Brand-why-it-matters

As Michael Eisner says, “A brand is a living entity — and it is enriched or undermined cumulatively over time, the product of a thousand small gestures.”

I love that quote because it takes branding out of MBA seminars and puts it directly in your loading dock or on the desk of your sales rep or in your next e-mail to a supplier.

Brand is the culmination of everything an organization believes in, stands for and aspires to be. It must have real value and meaning for customers… and for everyone else. In essence, a brand is what you believe in (values), what you do (offer) and what you say (message).
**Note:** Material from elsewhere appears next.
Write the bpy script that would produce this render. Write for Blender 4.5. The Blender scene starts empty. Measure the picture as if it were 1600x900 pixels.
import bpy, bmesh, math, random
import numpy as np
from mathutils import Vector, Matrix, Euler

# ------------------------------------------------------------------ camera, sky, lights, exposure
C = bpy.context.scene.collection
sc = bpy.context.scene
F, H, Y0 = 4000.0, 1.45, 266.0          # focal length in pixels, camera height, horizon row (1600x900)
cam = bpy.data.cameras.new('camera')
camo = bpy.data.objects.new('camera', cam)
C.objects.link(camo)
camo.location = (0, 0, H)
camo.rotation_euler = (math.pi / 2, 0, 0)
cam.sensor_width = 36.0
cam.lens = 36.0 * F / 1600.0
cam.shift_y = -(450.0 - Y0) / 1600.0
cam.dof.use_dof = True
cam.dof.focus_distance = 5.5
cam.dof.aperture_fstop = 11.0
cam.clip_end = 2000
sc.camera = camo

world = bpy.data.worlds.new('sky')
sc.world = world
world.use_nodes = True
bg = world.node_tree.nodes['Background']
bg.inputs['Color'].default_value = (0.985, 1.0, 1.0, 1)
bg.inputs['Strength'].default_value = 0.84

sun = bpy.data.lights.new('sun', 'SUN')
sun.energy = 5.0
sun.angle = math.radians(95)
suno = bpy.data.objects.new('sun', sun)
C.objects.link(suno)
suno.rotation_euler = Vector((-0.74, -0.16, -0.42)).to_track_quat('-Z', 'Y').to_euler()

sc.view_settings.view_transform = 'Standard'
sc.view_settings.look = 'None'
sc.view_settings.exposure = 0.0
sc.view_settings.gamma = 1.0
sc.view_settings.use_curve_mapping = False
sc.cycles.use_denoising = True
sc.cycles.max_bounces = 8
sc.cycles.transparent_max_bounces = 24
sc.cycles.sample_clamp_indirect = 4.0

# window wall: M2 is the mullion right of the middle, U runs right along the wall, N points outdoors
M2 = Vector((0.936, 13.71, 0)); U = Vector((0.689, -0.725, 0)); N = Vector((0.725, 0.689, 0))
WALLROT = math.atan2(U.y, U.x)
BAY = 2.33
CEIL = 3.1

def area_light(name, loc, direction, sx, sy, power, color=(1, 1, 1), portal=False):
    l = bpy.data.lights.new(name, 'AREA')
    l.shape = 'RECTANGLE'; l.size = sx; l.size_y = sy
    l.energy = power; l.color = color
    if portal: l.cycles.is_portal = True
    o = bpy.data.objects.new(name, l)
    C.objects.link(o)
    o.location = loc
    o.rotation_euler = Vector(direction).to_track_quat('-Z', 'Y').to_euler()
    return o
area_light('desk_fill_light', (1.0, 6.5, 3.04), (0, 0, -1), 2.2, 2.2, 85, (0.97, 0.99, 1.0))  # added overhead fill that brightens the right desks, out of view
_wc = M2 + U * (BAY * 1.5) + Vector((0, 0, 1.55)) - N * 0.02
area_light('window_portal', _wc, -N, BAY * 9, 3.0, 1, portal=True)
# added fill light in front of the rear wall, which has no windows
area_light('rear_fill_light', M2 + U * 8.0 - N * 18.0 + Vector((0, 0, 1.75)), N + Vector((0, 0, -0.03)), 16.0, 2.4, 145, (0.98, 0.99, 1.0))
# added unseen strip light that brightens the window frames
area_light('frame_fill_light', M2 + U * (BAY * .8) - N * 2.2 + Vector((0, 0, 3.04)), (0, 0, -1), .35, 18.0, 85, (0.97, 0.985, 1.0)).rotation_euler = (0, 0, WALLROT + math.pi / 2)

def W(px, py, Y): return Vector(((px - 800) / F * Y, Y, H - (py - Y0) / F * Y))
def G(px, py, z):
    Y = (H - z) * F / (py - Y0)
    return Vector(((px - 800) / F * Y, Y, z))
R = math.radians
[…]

A brand is not a logo. It exists in the minds of the marketplace. The visual aids like a logo, colour, typeface and design are the visible cues of your brand that ignite your customers’ emotions and how they feel about your business. A great brand is the consistently positive feeling that your customers, suppliers and employees enjoy when they deal with your company.

A more concrete way to think of it is to replace the word ‘brand’ with ‘reputation’. Through the process of creating a brand, we’re personifying a company. Why do we need to attach human characteristics and behavior to a company?  Simply because we want our customers to have a real relationship with our business so that they will have positive feelings when they think about our products, services or stores.  In other words, ‘branding’ is the management of our reputation in the marketplace.  It’s how we manage those thousand small gestures.